Day 13: Castelrotto

Where do I begin in a place like this. It’s hard to put all my thoughts together it seems, though I’m going to try here. To answer the un spoken question of where I’m at, the answer is Castelrotto near the Switzerland border of Italy. This place is incredible. I’m in a four star hotel roughly 1000m ( I’m not converting it because I’m lazy, and it only shows the meters since this is Europe) up in the mountains. It’s gorgeous. The light that comes cascading down through the broken clouds today, seem to caresses the hills that are covered in the textures of green found in the evergreens and the shades found in the fields of grass up here. Talking with one of my friends up here shortly after arriving, we came to the agreement that this place is beyond beautiful and it blows all the man made marvels we’ve seen out of the water.
I’m trying not to ignore the observations I should be making concerning culture, though it is easy to do so in such beauty of these rolling and cutting mountains. So, here we go, this is my attempt to get down to more serious stuff…ish.
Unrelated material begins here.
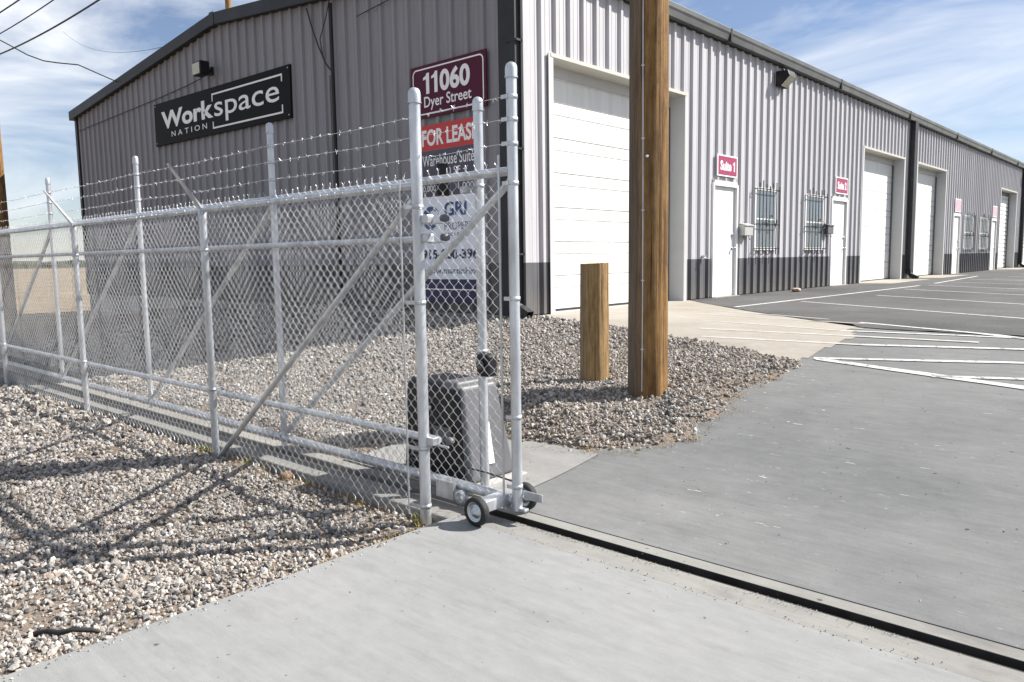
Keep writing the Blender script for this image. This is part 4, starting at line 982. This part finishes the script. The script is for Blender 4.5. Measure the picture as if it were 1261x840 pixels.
# gate operator
op = empty('gate_operator', 'black and grey gate operator box on the ground behind the gate', 'gate operator', loc=(-3.90, 3.68, .01))
def tapered(name, m, parent, bot, top, z0, z1, bev=.02):
    mb = MB(); vs = [(bot[0], bot[2], z0), (bot[1], bot[2], z0), (bot[1], bot[3], z0), (bot[0], bot[3], z0), (top[0], top[2], z1), (top[1], top[2], z1), (top[1], top[3], z1), (top[0], top[3], z1)]
    mb.add(vs, [(0, 3, 2, 1), (4, 5, 6, 7), (0, 1, 5, 4), (1, 2, 6, 5), (2, 3, 7, 6), (3, 0, 4, 7)]); return mb.build(name, m, parent, bev, 4)
tapered('cover', 'black_plastic', op, (-.36, .28, -.20, .27), (-.33, .20, -.18, .22), .03, .70, .045)
tapered('side_panel', 'grey_plastic', op, (.262, .335, -.18, .26), (.12, .215, -.15, .20), .03, .685, .03)
tapered('lid', 'grey_plastic', op, (.02, .20, -.185, .225), (.05, .19, -.16, .20), .66, .715, .02)
mb = MB(); mb.box(-.42, .40, -.24, .31, -.05, .03); mb.build('base_plate', 'conc_plain', op, .008)
mb = MB(); mb.lathe([(.016, 0), (.016, .012), (.010, .014), (.001, .014)], (.0, 0, 0), 'y', 12); mb.v = [(p[0] - .05, -.196 - p[1], p[2] + .52) for p in mb.v]; mb.build('lock', 'chrome', op)
for q in range(5):
    mb = MB(); mb.box(-.26, -.10, -.206, -.196, .12 + .03 * q, .132 + .03 * q); mb.build('vent', 'grey_plastic', op)
mb = MB(); mb.box(-.02, .16, -.203, -.197, .30, .40); mb.build('rating_plate', 'grey_plastic', op)
mb = MB(); mb.box(.30, .335, .0, .05, .14, .42); mb.v = [(p[0] - (p[2] - .03) * .17 + .01, p[1], p[2]) for p in mb.v]; mb.build('access_strip', 'sign_white', op)

# ------------------------------------------------------------------ timber posts, poles and wires
def timber(name, label, base, r0, r1, h, m, cat, group=None, topcap=True, seg=28, seed=0):
    root = empty(name, label, cat, group, base); rs = random.Random(seed); mb = MB(); n = 96; prof_ = []
    grooves = [(rs.uniform(0, 6.28), rs.uniform(.004, .010), rs.uniform(.03, .06), rs.uniform(-.2, h * .7), rs.uniform(.5, 3.0)) for _ in range(26)]
    facet = [rs.gauss(0, .004) for _ in range(n)]; facet2 = [rs.gauss(0, .004) for _ in range(n)]
    ph_ = [rs.uniform(0, 6.28) for _ in range(6)]
    vs = []; fs = []
    for i in range(seg + 1):
        t = i / seg; z = -.3 + (h + .3) * t
        for k in range(n):
            a = 2 * math.pi * k / n
            r = r0 + (r1 - r0) * t; r *= 1 + .010 * math.sin(2 * a + ph_[0] + z * .4) + .007 * math.sin(3 * a + ph_[1] - z) + .007 * math.sin(7 * a + ph_[2] + z * 2) + .005 * math.sin(15 * a + ph_[3]) + rs.gauss(0, .0012) + facet[k] * (1 - t) + facet2[k] * t
            for (ga, gd, gw, gz, gl) in grooves:
                if gz < z < gz + gl:
                    da = abs((a - ga - .03 * math.sin(z * 2.1 + ga) + math.pi) % (2 * math.pi) - math.pi)
                    if da < gw: r -= gd * (1 - da / gw) * min(1, 4 * min(z - gz, gz + gl - z) / gl)
            vs.append((r * math.cos(a), r * math.sin(a), z + (.004 * math.sin(a + 1) + rs.gauss(0, .002) if i == seg else 0)))
    for i in range(seg):
        for k in range(n): fs.append((i * n + k, i * n + (k + 1) % n, (i + 1) * n + (k + 1) % n, (i + 1) * n + k))
    mb.add(vs, fs, True); tr = mb.build('shaft', m, root)
    top = vs[-n:]; mb = MB(); mb.add([(p[0], p[1], p[2] + .0005) for p in top] + [(0, 0, h + .006)], [(k, (k + 1) % n, n) for k in range(n)]); mb.build('end_grain', 'end_grain', root)
    return root
pz = float(zmound(-3.66, 5.82))
pole = timber('utility_pole', 'tall brown wooden utility pole standing in the gravel mound by the driveway', (-3.66, 5.82, pz), .178, .14, 9.2, 'pole_wood', 'utility pole', 'wooden utility poles', seed=3)
def on_pole(a, z, off): t = (z + .3) / 9.5; r = .178 + (.14 - .178) * t + off; return (r * math.cos(R(a)), r * math.sin(R(a)), z)
mb = MB(); mb.tube([on_pole(-74 + 1.2 * math.sin(z * 1.3), z, .004) for z in np.linspace(.03, 9, 40)], .005, 6); mb.build('ground_wire', 'galv', pole)
for z in np.arange(.4, 8.8, .6):
    mb = MB(); mb.box(-.014, .014, -.003, .009, -.005, .005); q = on_pole(-74 + 1.2 * math.sin(z * 1.3), z, .004); o = mb.build('staple', 'galv', pole); o.location = q; o.rotation_euler = (0, 0, R(16))
mb = MB(); mb.lathe([(.012, 0), (.012, .01), (.001, .013)], (0, 0, 0), 'x', 10); o = mb.build('tag_nail', 'sign_white', pole); o.location = on_pole(-62, 2.05, 0); o.rotation_euler = (0, 0, R(-62))
timber('timber_bollard', 'short weathered wooden post stump beside the utility pole', (-4.36, 5.98, float(zmound(-4.36, 5.98)) - .0), .142, .135, 1.13, 'stump_wood', 'bollard', seed=9, seg=20)
timber('utility_pole', 'wooden utility pole half in shade beyond the fence at the far left', (-23.75, 6.05, 0), .20, .15, 10.5, 'pole_wood', 'utility pole', 'wooden utility poles', seed=5)
fp = timber('utility_pole', 'distant utility pole rising behind the warehouse roof ridge', (-37.0, 20, 0), .19, .14, 16, 'pole_wood', 'utility pole', 'wooden utility poles', seed=6)
def wire(label, a, b, sag, r=.016):
    mb = MB(); pts_ = []
    for i in range(41):
        t = i / 40; p = Vector(a).lerp(Vector(b), t); p.z -= sag * 4 * t * (1 - t); pts_.append(p)
    mb.tube(pts_, r, 6); o = mb.build('power_line', 'wire_black'); tag(o, label, 'power line', 'power lines between the utility poles'); return o
wire('topmost black power line crossing the upper left sky corner', (-23.0, 6.0, 7.72), (-3.66, 5.9, 8.2), .35, .017)
wire('middle black power line crossing the upper left sky', (-23.0, 6.0, 7.25), (-3.66, 5.9, 7.95), .42, .013)
wire('lowest straight black power line crossing the upper left sky', (-23.0, 6.0, 6.80), (-3.66, 5.75, 7.2), .48, .017)
mb = MB(); mb.tube([(-23.0, 6.05, 7.3), (-22.8, 6.25, 7.15), (-22.4, 6.6, 6.85), (-22.2, 6.9, 6.72), (-22.0, 7.15, 6.68), (-21.6, 7.5, 6.62), (-21.3, 8.32, 6.27)], .016, 6)
tag(mb.build('power_line', 'wire_black'), 'drooping service cable from left pole to the warehouse roof edge', 'power line', 'power lines between the utility poles')
wire('thin faint wire high above the warehouse roof at left', (-48, 16, 14.5), (-18.5, 8.3, 6.62), .5, .006)
mb = MB(); mb.tube([(-.15, -.1, 13.8), (-2.4, -1.6, 9)], .012, 5); mb.build('guy_wire', 'wire_black', fp)

# ------------------------------------------------------------------ small loose things and far background
def lump(name, m, c, r, label, cat, sq=(1, 1, .7), seed=1):
    rs = random.Random(seed); bm = bmesh.new(); bmesh.ops.create_icosphere(bm, subdivisions=2, radius=r)
    for v in bm.verts: v.co = Vector((v.co.x * sq[0], v.co.y * sq[1], v.co.z * sq[2])) * rs.uniform(.82, 1.12)
    me = bpy.data.meshes.new(name); bm.to_mesh(me); bm.free(); me.materials.append(MATS[m]); o = bpy.data.objects.new(name, me); COL.objects.link(o); o.location = c; tag(o, label, cat); return o
lump('rock', 'brown_rock', (-5.02, 2.98, -.04), .05, 'brown rock at the edge of the concrete footing', 'rock')
lump('rock', 'brick_tan', (-6.9, 17.2, .75), .09, 'broken tan brick lying by the wall between the entry doors', 'brick', (1, 1.6, .6), 4)
mb = MB(); hp = [(-3.86, .93, -.12), (-3.82, .98, -.10), (-3.77, 1.01, -.085), (-3.72, 1.04, -.09), (-3.67, 1.08, -.075), (-3.63, 1.14, -.085), (-3.61, 1.17, -.10)]
mb.tube(hp, .012, 7, radii=[.006, .013, .010, .014, .009, .012, .005]); tag(mb.build('rubber_scrap', 'rubber'), 'black strip of scrap rubber lying in the front gravel corner', 'rubber scrap')
# far tree line on the horizon
mb = MB()
for k in range(130):
    a = R(128 + 52 * k / 130 + random.uniform(-.2, .2)); d = random.uniform(500, 620); hgt = random.uniform(2.0, 5.5); wd = random.uniform(6, 14)
    c = V(d * math.cos(a), d * math.sin(a), -.5); n = 9; vs = [c + V(wd * math.cos(6.28 * q / n), wd * math.sin(6.28 * q / n), 0) for q in range(n)]
    vs2 = [c + V(wd * .8 * math.cos(6.28 * q / n), wd * .8 * math.sin(6.28 * q / n), hgt * random.uniform(.5, 1)) for q in range(n)]
    mb.add(vs + vs2 + [c + V(0, 0, hgt)], [(q, (q + 1) % n, n + (q + 1) % n, n + q) for q in range(n)] + [(n + q, n + (q + 1) % n, 2 * n) for q in range(n)])
tag(mb.build('tree_line', 'leafy'), 'low dark line of trees along the far horizon at left', 'trees', kind='stuff')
The town here is so much removed from anything Italian its hard to believe this is Italian. If you were to come to Italy through the north, you’d never assume you were actually in Italy till you reach the base of the mountains. Up here it looks so much more German, or even Swiss. The buildings are decorated in the German colors, the German roofs, and the classical paintings telling the stories of famous saints such as St. George who bested the Dragon.
I fell like I’m getting two countries in one with this place. As I sit in the lobby even, the languages around me are German, Dutch, and I’ve heard some Swiss, but no Italian. It’s great, I’ve gotta admit its nice feeling a bit more removed from the same old fast pace travelling and cities we’ve been in the past two weeks. I couldn’t imagine any place more fitting to rest up in than the Alps, and where else are we than that.
It has me curious to see how the rest of this time here in Castelrotto will be, since it is obviously more influenced by the north rather than its Italian nationalism. I was talking earlier while on the cliff side path with a friend, how its seems easier now to look back and appreciate places as busy and dirty/ cluttered as Rome or Milan. (Clean Air here is incredible, and I didn’t think I’d notice such an obvious difference in air.) I think the value of those cities is found in their history. The history there is the basis of everything they do, yet they are so transformed from what they once were. I don’t really want to dig too deep into that in this post, simply because it would take much longer than I think I can focus on doing.
But, I do believe I need to at least note that it seems that the cities are much more a product of the every changing world than these towns.. I guess that’s rather obvious. So maybe I should talk a bit more about it. Rome for instance was very much a city that capitalized on its history. It builds anew all around the old. It’s a culture that respects and honors its past it seems, but the people are modernized in the sense it fits in with many other major cities. The people are from all over, its family oriented, but its also forward looking. Milan too, that was very much future focused. While I saw many families relaxing around the parks, the businesses were built around historical sights to grow from that it seemed.

Yet, here, the mountains surely are protecting the towns from such growth/ change. I prefer it that way. I love this place, and I hope to come back time and time again if God plans for it. Its trapped in time, while it has modern technologies and luxuries it is almost priding itself through an even stronger honor for its past. There’s a horse competition in the next week that roots itself centuries back, and it carries (well what it looks like through its advetisments) a medieval revival. Its true respect to history.
I know its only the first the first night here, but I feel like it might be safe to assume that here life is strictly about family. That business is less about store fronts and more about feeding the family. It’s a pride in ones own work I think. It looks like the history isn’t necessarily a selling point, but rather it’s a joy that they wish to share, but in a quieter manner. It’s letting the history and nature speak, which I think can be missing in the bigger cities. I love the ancient buildings, and they left me speechless, but I think modern culture has muffled their voices a bit through tourism and marketing. Here their voices ring truer. I hope I’m at least right about the voice of this place if anything, but we’ll see what comes about in the next couple days of relaxing and hiking in the Alps.